Transcribe the records that follow in their entirety, omitting any pictures.

▸ **Extracted records**:
——
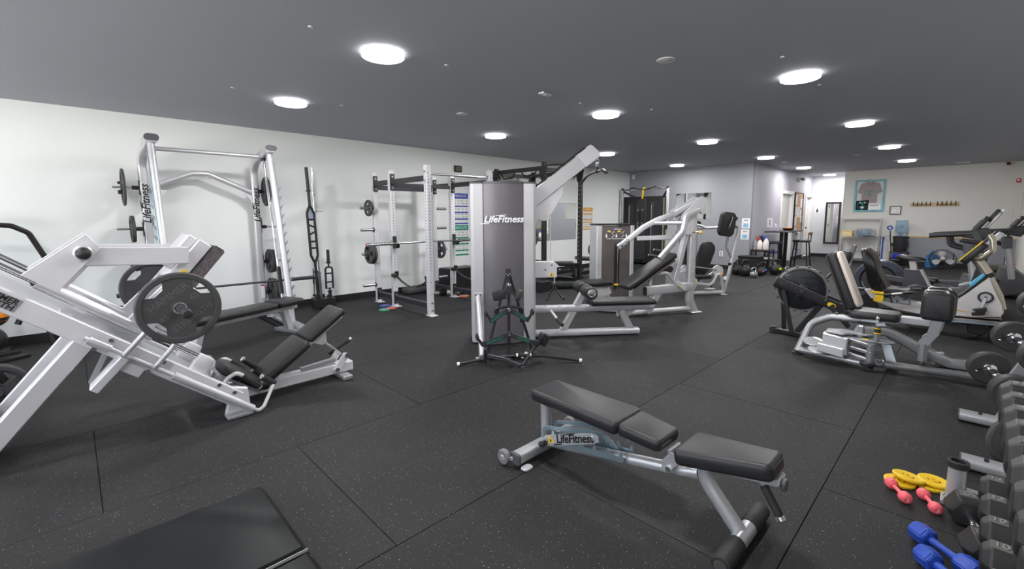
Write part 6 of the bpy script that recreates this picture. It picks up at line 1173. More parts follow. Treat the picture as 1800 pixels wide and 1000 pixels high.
# pink vinyl dumbbells
PK = mat('pink_vinyl', (.85, .13, .16), .42)
def smalldb(lab, a, b_, r, m, nm, hexa=False, num=None, group=None):
    a, b_ = V(a), V(b_); c = (a+b_)/2; d = b_-a; L = d.length; rz = math.atan2(d.y, d.x)
    t = thing(nm, lab, 'dumbbell', (c.x, c.y, 0), rz, group); n = 6 if hexa else 20
    for sg in (-1, 1):
        hl = L*.30
        b = B()
        o = V((sg*L/2, 0, r*(.9 if hexa else 1)))
        if hexa: b.lathe(o, V((-sg, 0, 0)), [(0, 0), (r*.8, 0), (r, .012), (r, hl-.012), (r*.7, hl), (0, hl)], 6); bmesh.ops.rotate(b.bm, verts=b.bm.verts, cent=o, matrix=M.Rotation(math.radians(0), 3, 'X')); bmesh.ops.bevel(b.bm, geom=list(b.bm.edges), offset=.005, segments=2, affect='EDGES')
        else: b.lathe(o, V((-sg, 0, 0)), [(0, .0), (r*.55, 0), (r*.85, .006), (r, .02), (r*.95, hl-.012), (r*.55, hl), (0, hl)], n)
        part(t, 'head', m, b)
        if num: part(t, 'number', mat('pale_pink_print', (.9, .55, .55), .5), B().text(num, o+V((sg*.0015, 0, 0)), Y*sg, Z, r*.9, .0008))
    part(t, 'handle', m, B().lathe((-L*.22, 0, r*(.9 if hexa else 1)), X, [(0, 0), (r*.40, 0), (r*.34, L*.12), (r*.34, L*.32), (r*.40, L*.44), (0, L*.44)], 16)); return t
smalldb('pink dumbbell on the floor, left one beside the yellow plates', (3.015, .205, 0), (2.865, .115, 0), .028, PK, 'vinyl_dumbbell', num='2', group='pink vinyl dumbbells')
smalldb('pink dumbbell on the floor, right one beside the silver tube holder', (3.01, .075, 0), (2.86, .005, 0), .028, PK, 'vinyl_dumbbell', num='2', group='pink vinyl dumbbells')
BLV = mat('blue_vinyl', (.022, .07, .42), .42, bump=.06, bscale=90)
smalldb('blue hex vinyl dumbbell lying nearer the rack, its whole head visible', (2.60, .075, 0), (2.42, -.13, 0), .045, BLV, 'vinyl_dumbbell', True, group='blue vinyl dumbbells'); smalldb('blue hex vinyl dumbbell cut by the bottom edge of the picture', (2.43, .045, 0), (2.25, -.14, 0), .045, BLV, 'vinyl_dumbbell', True, group='blue vinyl dumbbells')
YL = mat('yellow_plate', (.80, .52, .015), .45)
def ring_plate(lab, loc, rot):
    t = thing('yellow_plate', lab, 'weight plate', loc, 0, 'small yellow plates on the floor'); t.rotation_euler = rot
    part(t, 'plate_ring', YL, B().lathe((0, 0, 0), Z, [(.028, 0), (.064, 0), (.068, .004), (.068, .013), (.062, .017), (.028, .014)], 32, closed=True)); part(t, 'plate_hub', YL, B().lathe((0, 0, .001), Z, [(.012, 0), (.02, 0), (.02, .016), (.012, .016)], 20, closed=True)); part(t, 'plate_web', YL, B().box((0, 0, .008), (.064, .012, .008)).box((0, 0, .008), (.012, .064, .008)))
ring_plate('lower yellow plate of the left stacked pair', (3.09, .165, 0), (0, 0, 0)); ring_plate('upper tilted yellow plate of the left stacked pair', (3.12, .135, .026), (rD(8), rD(5), .4)); ring_plate('lower yellow plate of the right stacked pair', (3.16, .05, 0), (0, 0, .3)); ring_plate('upper yellow plate of the right stacked pair', (3.18, .035, .0185), (rD(3), rD(-2), 1.0))

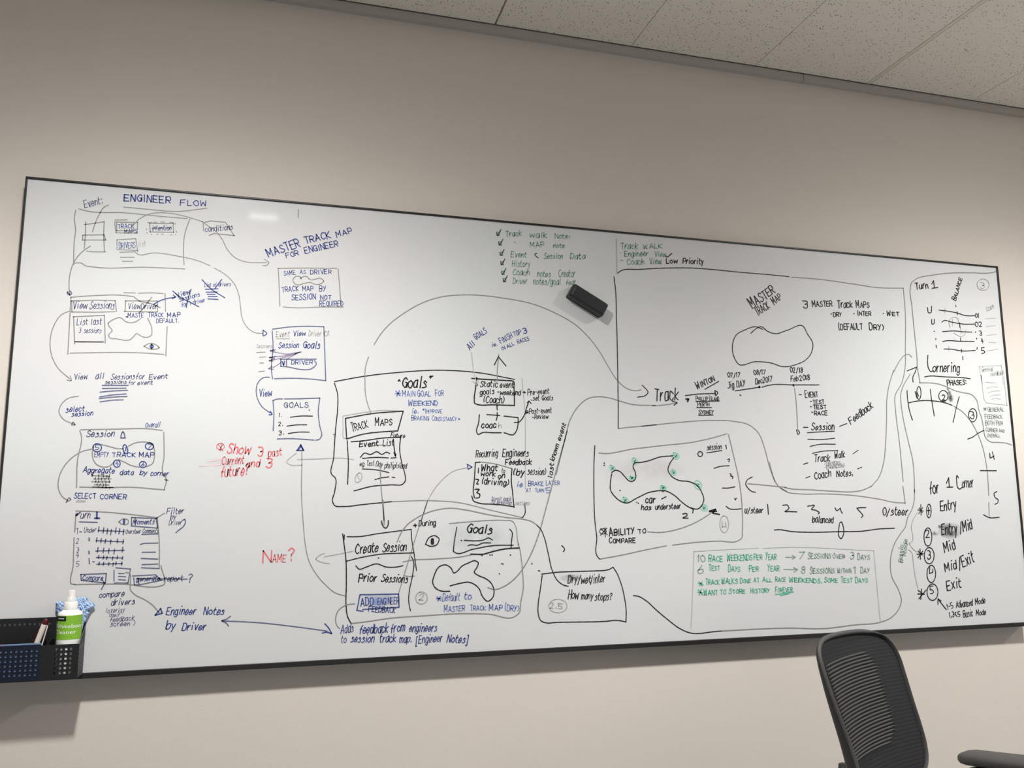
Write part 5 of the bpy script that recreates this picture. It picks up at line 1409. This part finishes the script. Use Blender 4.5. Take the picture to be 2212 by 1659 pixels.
——
▸ **Answer to this task**:
Write part 6 of the bpy script that recreates this picture. It picks up at line 1173. More parts follow. Treat the picture as 1800 pixels wide and 1000 pixels high.
# pink vinyl dumbbells
PK = mat('pink_vinyl', (.85, .13, .16), .42)
def smalldb(lab, a, b_, r, m, nm, hexa=False, num=None, group=None):
    a, b_ = V(a), V(b_); c = (a+b_)/2; d = b_-a; L = d.length; rz = math.atan2(d.y, d.x)
    t = thing(nm, lab, 'dumbbell', (c.x, c.y, 0), rz, group); n = 6 if hexa else 20
    for sg in (-1, 1):
        hl = L*.30
        b = B()
        o = V((sg*L/2, 0, r*(.9 if hexa else 1)))
        if hexa: b.lathe(o, V((-sg, 0, 0)), [(0, 0), (r*.8, 0), (r, .012), (r, hl-.012), (r*.7, hl), (0, hl)], 6); bmesh.ops.rotate(b.bm, verts=b.bm.verts, cent=o, matrix=M.Rotation(math.radians(0), 3, 'X')); bmesh.ops.bevel(b.bm, geom=list(b.bm.edges), offset=.005, segments=2, affect='EDGES')
        else: b.lathe(o, V((-sg, 0, 0)), [(0, .0), (r*.55, 0), (r*.85, .006), (r, .02), (r*.95, hl-.012), (r*.55, hl), (0, hl)], n)
        part(t, 'head', m, b)
        if num: part(t, 'number', mat('pale_pink_print', (.9, .55, .55), .5), B().text(num, o+V((sg*.0015, 0, 0)), Y*sg, Z, r*.9, .0008))
    part(t, 'handle', m, B().lathe((-L*.22, 0, r*(.9 if hexa else 1)), X, [(0, 0), (r*.40, 0), (r*.34, L*.12), (r*.34, L*.32), (r*.40, L*.44), (0, L*.44)], 16)); return t
smalldb('pink dumbbell on the floor, left one beside the yellow plates', (3.015, .205, 0), (2.865, .115, 0), .028, PK, 'vinyl_dumbbell', num='2', group='pink vinyl dumbbells')
smalldb('pink dumbbell on the floor, right one beside the silver tube holder', (3.01, .075, 0), (2.86, .005, 0), .028, PK, 'vinyl_dumbbell', num='2', group='pink vinyl dumbbells')
BLV = mat('blue_vinyl', (.022, .07, .42), .42, bump=.06, bscale=90)
smalldb('blue hex vinyl dumbbell lying nearer the rack, its whole head visible', (2.60, .075, 0), (2.42, -.13, 0), .045, BLV, 'vinyl_dumbbell', True, group='blue vinyl dumbbells'); smalldb('blue hex vinyl dumbbell cut by the bottom edge of the picture', (2.43, .045, 0), (2.25, -.14, 0), .045, BLV, 'vinyl_dumbbell', True, group='blue vinyl dumbbells')
YL = mat('yellow_plate', (.80, .52, .015), .45)
def ring_plate(lab, loc, rot):
    t = thing('yellow_plate', lab, 'weight plate', loc, 0, 'small yellow plates on the floor'); t.rotation_euler = rot
    part(t, 'plate_ring', YL, B().lathe((0, 0, 0), Z, [(.028, 0), (.064, 0), (.068, .004), (.068, .013), (.062, .017), (.028, .014)], 32, closed=True)); part(t, 'plate_hub', YL, B().lathe((0, 0, .001), Z, [(.012, 0), (.02, 0), (.02, .016), (.012, .016)], 20, closed=True)); part(t, 'plate_web', YL, B().box((0, 0, .008), (.064, .012, .008)).box((0, 0, .008), (.012, .064, .008)))
ring_plate('lower yellow plate of the left stacked pair', (3.09, .165, 0), (0, 0, 0)); ring_plate('upper tilted yellow plate of the left stacked pair', (3.12, .135, .026), (rD(8), rD(5), .4)); ring_plate('lower yellow plate of the right stacked pair', (3.16, .05, 0), (0, 0, .3)); ring_plate('upper yellow plate of the right stacked pair', (3.18, .035, .0185), (rD(3), rD(-2), 1.0))

Write part 5 of the bpy script that recreates this picture. It picks up at line 1409. This part finishes the script. Use Blender 4.5. Take the picture to be 2212 by 1659 pixels.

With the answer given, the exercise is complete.